Posted by Peter Varhol in Uncategorized.

That seems a bit extreme, and out of the purview of this blog, but I think is an important message. Tax-deferred Individual Retirement Accounts (IRAs) became legal in my early 20s.  Shortly thereafter, I started gingerly putting money into an IRA.  At that early time, the only investment options were certificates of deposit (CDs).  No mutual funds or stocks.

For the next 30 years, all (literally) personal investment advisors said, both privately and publically, that you didn’t have to invest very much; rather, let the power of compound interest do the heavy lifting for you. Start early, invest a few percent of your income, and let the prevailing interest rates take care of the rest.  Sleep easy.  This was the case whether you had an IRA, SEP, 401K, 403B, or other investment vehicle (I have had them all).

Circa 2010, the message emanating from all personal investment advisors changed dramatically. The message now became “Save as much as you can.  Interest rates aren’t going to do anything for you.  You just need to sock away more money.  And still more money.”

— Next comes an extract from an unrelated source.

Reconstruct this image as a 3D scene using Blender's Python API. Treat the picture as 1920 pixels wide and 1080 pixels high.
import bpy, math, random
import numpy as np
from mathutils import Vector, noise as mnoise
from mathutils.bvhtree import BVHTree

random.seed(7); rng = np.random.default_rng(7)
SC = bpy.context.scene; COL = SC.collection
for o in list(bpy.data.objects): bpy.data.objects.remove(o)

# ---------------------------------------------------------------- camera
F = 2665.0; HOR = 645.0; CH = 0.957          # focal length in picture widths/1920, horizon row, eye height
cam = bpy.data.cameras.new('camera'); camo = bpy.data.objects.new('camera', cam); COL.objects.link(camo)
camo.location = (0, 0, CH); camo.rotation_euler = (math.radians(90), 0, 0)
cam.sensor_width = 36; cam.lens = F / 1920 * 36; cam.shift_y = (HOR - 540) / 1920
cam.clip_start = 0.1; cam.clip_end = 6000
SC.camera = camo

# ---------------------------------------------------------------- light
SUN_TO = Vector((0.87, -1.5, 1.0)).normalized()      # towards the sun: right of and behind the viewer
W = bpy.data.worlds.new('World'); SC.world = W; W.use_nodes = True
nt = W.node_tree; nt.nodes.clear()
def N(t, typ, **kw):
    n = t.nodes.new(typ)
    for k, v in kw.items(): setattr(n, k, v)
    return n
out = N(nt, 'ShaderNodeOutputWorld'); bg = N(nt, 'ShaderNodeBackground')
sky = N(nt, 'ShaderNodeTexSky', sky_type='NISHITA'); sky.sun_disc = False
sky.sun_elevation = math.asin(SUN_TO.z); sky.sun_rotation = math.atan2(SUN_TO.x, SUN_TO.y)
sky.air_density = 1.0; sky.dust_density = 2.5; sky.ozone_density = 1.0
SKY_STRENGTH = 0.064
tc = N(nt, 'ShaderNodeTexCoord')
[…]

For those deep into their careers, this change of message came like a kick in the stomach. For those who followed the advice of the last 30 years, all of a sudden, in their years before retirement, that they were doing it wrong.

The fact of the matter is, they lied. Simply, personal financial advisors lied.  Granted, the landscape had changed.  The interest rates have changed in recent years, putting the economic burden on savers, while spenders get free reign.

But financial advisors, if they were honest and competent, are supposed to think in the long term, for your benefit. They don’t, and they won’t.  They think for their own benefit, and don’t give a flying leap about yours.  And if they say otherwise, they are either incompetent or lying.  Myself, I would bet on lying.

Remember, your personal financial advisor (or investment website) is fundamentally a sales person. They are out to enrich themselves, not you.  In fact, if you followed their advice for two or three decades, you have certainly gotten yourself screwed.  Certainly, they have to appear as though they care about your financial future, but the drastically changed messages put the lie to that in a hurry.

They can radically change their message; in fact, deliver a very contradictory message, with impunity, because they continue to collect fees from you. They make money whether or not you do.

Okay, it is buyer beware. But if they in any way represented themselves as honest brokers, they are liars, and deserve to be treated as such.  They are not honest.  They are not on your side.  And if your personal financial advisor has abruptly changed his or her message over the last several years, you have good reason, oh, I cannot say shoot them, but perhaps throttle them.  Because they lied to you, over a period of years.